- Data for this exercise
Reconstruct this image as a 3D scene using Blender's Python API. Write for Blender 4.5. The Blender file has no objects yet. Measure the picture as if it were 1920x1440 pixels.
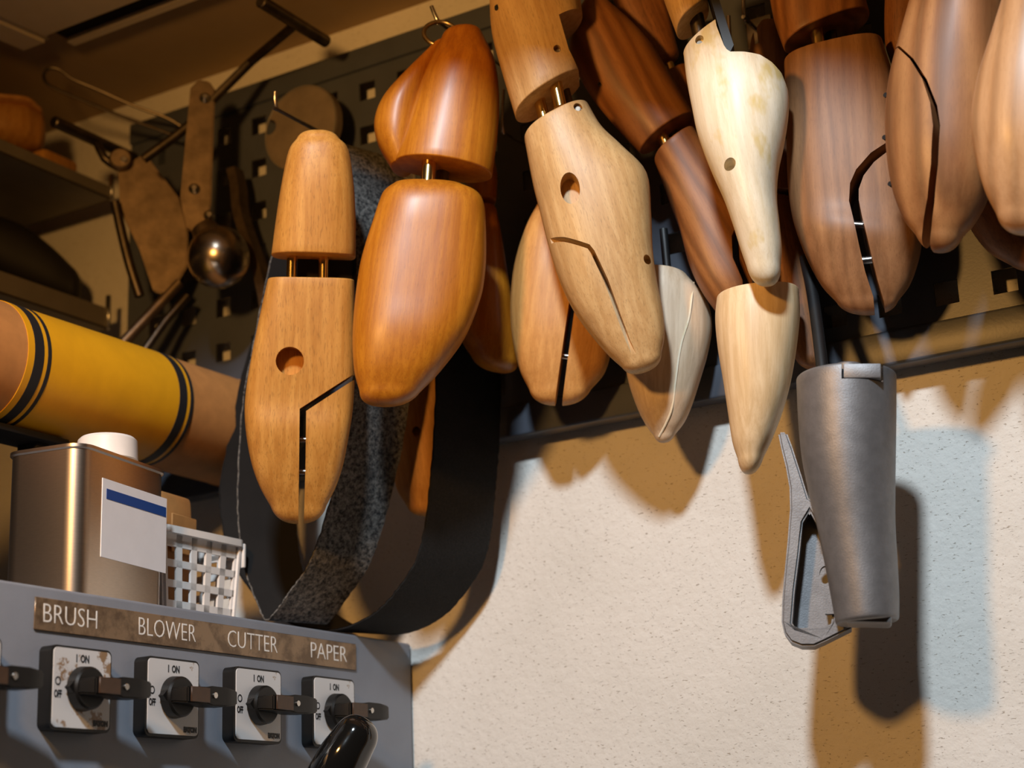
import bpy, bmesh, math, random
from mathutils import Vector, Matrix
from mathutils.bvhtree import BVHTree
random.seed(7)
S = bpy.context.scene
COL = S.collection
# ------------------------------------------------------------------ camera
FPX = 3222.0                                   # focal length in pixels of the 1920 x 1440 frame
RW = Matrix(((0.85168971, 0.17615884, 0.49355112),
             (0.52253102, -0.21389695, -0.82535412),
             (-0.03982435, 0.96084138, -0.27422229)))
CAM = Vector((0.7572271, -1.10060102, 1.48538206))
cd = bpy.data.cameras.new('camera'); co = bpy.data.objects.new('camera', cd); COL.objects.link(co)
co.matrix_world = Matrix.Translation(CAM) @ RW.to_4x4()
cd.sensor_width = 36; cd.lens = FPX / 1920 * 36; cd.clip_start = 0.02
cd.dof.use_dof = True; cd.dof.focus_distance = 1.13; cd.dof.aperture_fstop = 6.3
S.camera = co
# ------------------------------------------------------------------ world, lights, exposure
w = bpy.data.worlds.new('world'); S.world = w; w.use_nodes = True
w.node_tree.nodes['Background'].inputs[0].default_value = (1.0, 0.55, 0.25, 1)
w.node_tree.nodes['Background'].inputs[1].default_value = 0.02
S.view_settings.view_transform = 'Standard'; S.view_settings.look = 'None'
S.view_settings.gamma = 1; S.view_settings.use_curve_mapping = False
S.view_settings.exposure = 0.0
def spot(name, loc, target, energy, color, size, blend, radius):
    l = bpy.data.lights.new(name, 'SPOT'); l.energy = energy; l.color = color
    l.spot_size = math.radians(size); l.spot_blend = blend; l.shadow_soft_size = radius
    o = bpy.data.objects.new(name, l); COL.objects.link(o); o.location = loc
    o.rotation_euler = (Vector(target) - Vector(loc)).to_track_quat('-Z', 'Y').to_euler()
    return o
# warm filament bulb hanging in front of the bench on the left, cool lamp higher up and further out
def bulb(name, loc, energy, color, radius):
    l = bpy.data.lights.new(name, 'POINT'); l.energy = energy; l.color = color; l.shadow_soft_size = radius
    o = bpy.data.objects.new(name, l); COL.objects.link(o); o.location = loc
    return o
spot('warm_lamp', (0.22, -0.96, 2.00), (0.28, 0.0, 1.76), 17.5, (1.0, 0.49, 0.125), 108, 0.75, 0.042)
spot('cool_lamp', (0.76, -1.58, 2.86), (0.20, -0.10, 1.62), 152, (0.77, 0.90, 1.0), 31, 0.45, 0.085)
# ------------------------------------------------------------------ pixel helpers (rays of the photograph, met with planes of the room)
def ray(px, py): return RW @ Vector(((px - 960) / FPX, -(py - 720) / FPX, -1))
def hit(px, py, axis, v):
    r = ray(px, py); t = (v - CAM[axis]) / r[axis]
    return CAM + r * t
def atX(px, py, v): return hit(px, py, 0, v)
def atY(px, py, v): return hit(px, py, 1, v)
def atZ(px, py, v): return hit(px, py, 2, v)
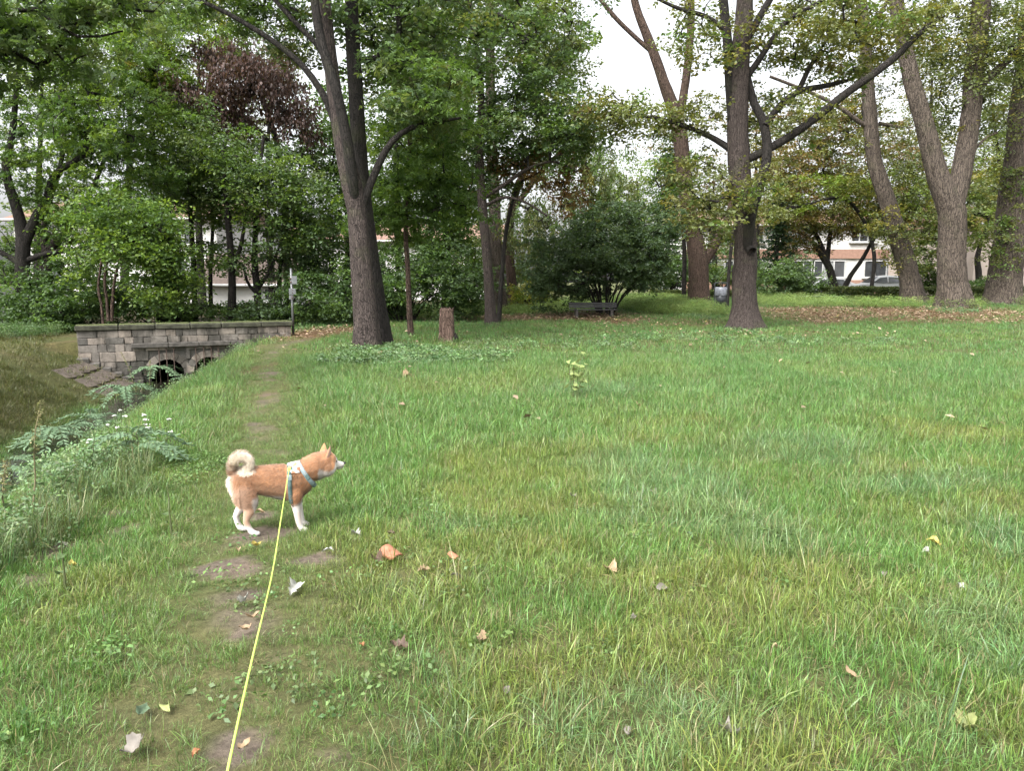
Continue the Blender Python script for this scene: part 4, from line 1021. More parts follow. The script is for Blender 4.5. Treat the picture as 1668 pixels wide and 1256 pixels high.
# ------------------------------------------------------------------ shrubs, hedges
def shrub(name, label, d, px, base, blobs, leaf, stems=9, seed=1, group=None, spread=40, cat='shrub', rise=.5, sw=3.0):
    r = np.random.default_rng(seed); st = []
    for k in range(stems):
        s = r.uniform(-1, 1); h = r.uniform(.6, 1)*90*rise*30/d
        st.append([(px + s*spread*.25, base, sw), (px + s*spread*.55 + r.normal(0, 3), base - h*.55, sw*.8, r.normal(0, .2)), (px + s*spread + r.normal(0, 6), base - h, sw*.45, r.normal(0, .5))])
    return tree(name, label, d, st, blobs, leaf, BARK_DARK, group, seed=seed, flare=.0, cat=cat, sides=8, min_join=.3)
lil = dict(n=64, rad=(.42, .42, .22), size=.12, pal=[(4, (.062, .105, .05)), (4, (.085, .13, .066)), (1, (.105, .15, .08))])
shrub('lilac_bush', 'large dark arching bush with many stems behind the bench', 29.5, 985, 510,
      [(1000, 410, 0, 95, 45, 2.2, 170), (930, 430, 0, 70, 45, 2, 120), (1060, 380, .5, 50, 50, 1.8, 90), (1040, 440, 0, 60, 26, 1.6, 60), (900, 470, .5, 45, 30, 1.4, 50), (990, 360, .5, 70, 30, 1.6, 60), (960, 470, 1, 50, 18, 1, 20)], lil, 22, 201, spread=60, rise=.9)
shrub('forsythia_bush', 'small yellow green bush left of the bench', 34, 870, 500, [(865, 480, 0, 34, 20, .9, 44), (890, 470, .3, 22, 22, .7, 20)],
      dict(n=60, rad=(.3, .3, .25), size=.09, pal=[(4, (.26, .24, .04)), (3, LI), (1, OL)]), 8, 202, spread=24, rise=.3)
shrub('viburnum_bush', 'rounded green bush above the hedge right of the oak', 40, 1285, 480, [(1285, 450, 0, 50, 28, 1.4, 110), (1255, 462, 0, 26, 18, .8, 36), (1320, 465, 0, 30, 16, .8, 36)],
      dict(n=60, rad=(.4, .4, .3), size=.12, pal=[(4, MD), (4, BG), (1, PG)]), 8, 203, spread=36, rise=.4)
shrub('laurel_bush', 'dense dark shrub below the left trunks beside the bridge', 22, 90, 545, [(95, 490, 0, 75, 50, 1.3, 150), (60, 520, -.5, 55, 34, .9, 80), (150, 500, .3, 45, 34, .9, 70), (40, 470, .5, 40, 36, .9, 44)], dark | dict(n=64, rad=(.32, .32, .22), size=.09, pal=[(5, DK), (2, BG), (1.5, MD)]), 12, 204, spread=60, rise=.5)
shrub('elder_bush', 'dark shrubs in the grove behind the bridge centre', 25, 260, 525, [(250, 500, 0, 70, 20, 1.2, 70), (330, 508, .5, 70, 14, 1.2, 40), (220, 475, 1, 50, 26, 1, 36)], dark | dict(size=.1, rad=(.36, .36, .24)), 12, 205, spread=90, rise=.35)
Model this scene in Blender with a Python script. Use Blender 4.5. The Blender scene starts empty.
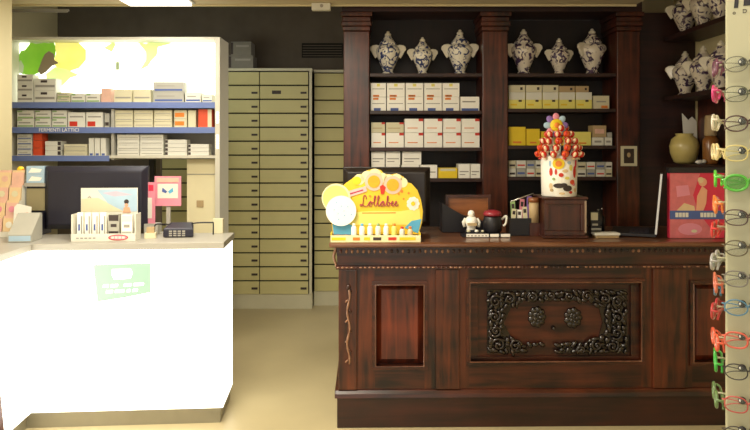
import bpy, bmesh, math, random
from mathutils import Vector, Matrix
random.seed(7)
R = math.radians
SC = bpy.context.scene
COL = SC.collection
F, HX, HY, EYE = 640.0, 375.0, 145.0, 1.5          # lens in pixels, horizon point, eye height

def PX(px, d): return (px - HX) * d / F
def PZ(py, d): return EYE - (py - HY) * d / F

# ------------------------------------------------------------------ materials
def lin(h):
    h = h.lstrip('#')
    o = []
    for i in (0, 2, 4):
        c = int(h[i:i+2], 16) / 255
        o.append(c / 12.92 if c <= .04045 else ((c + .055) / 1.055) ** 2.4)
    return (*o, 1)

MATS = {}
def mat(name, hx, rough=.5, metal=0, var=.10, scale=14, bump=0, coat=0, spec=.5):
    if name in MATS: return MATS[name]
    m = bpy.data.materials.new(name); m.use_nodes = True
    nt = m.node_tree; b = nt.nodes['Principled BSDF']
    b.inputs['Roughness'].default_value = rough
    b.inputs['Metallic'].default_value = metal
    b.inputs['Coat Weight'].default_value = coat
    b.inputs['Specular IOR Level'].default_value = spec
    c = lin(hx)
    tc = nt.nodes.new('ShaderNodeTexCoord')
    n = nt.nodes.new('ShaderNodeTexNoise'); n.inputs['Scale'].default_value = scale; n.inputs['Detail'].default_value = 4
    nt.links.new(tc.outputs['Object'], n.inputs['Vector'])
    mx = nt.nodes.new('ShaderNodeMix'); mx.data_type = 'RGBA'
    mx.inputs[6].default_value = tuple(min(1, v * (1 - var)) for v in c[:3]) + (1,)
    mx.inputs[7].default_value = tuple(min(1, v * (1 + var)) for v in c[:3]) + (1,)
    nt.links.new(n.outputs['Fac'], mx.inputs[0])
    nt.links.new(mx.outputs[2], b.inputs['Base Color'])
    if bump:
        bp = nt.nodes.new('ShaderNodeBump'); bp.inputs['Strength'].default_value = bump; bp.inputs['Distance'].default_value = .004
        nt.links.new(n.outputs['Fac'], bp.inputs['Height']); nt.links.new(bp.outputs['Normal'], b.inputs['Normal'])
    MATS[name] = m
    return m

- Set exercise
Wherever a line in the data above holds "from", copy that line.

- The completed task
from mathutils import Vector, Matrix
from mathutils.bvhtree import BVHTree
Continue the Blender Python script for this scene: part 4, from line 1021. More parts follow. The script is for Blender 4.5. Treat the picture as 1668 pixels wide and 1256 pixels high.
from mathutils import Vector, Matrix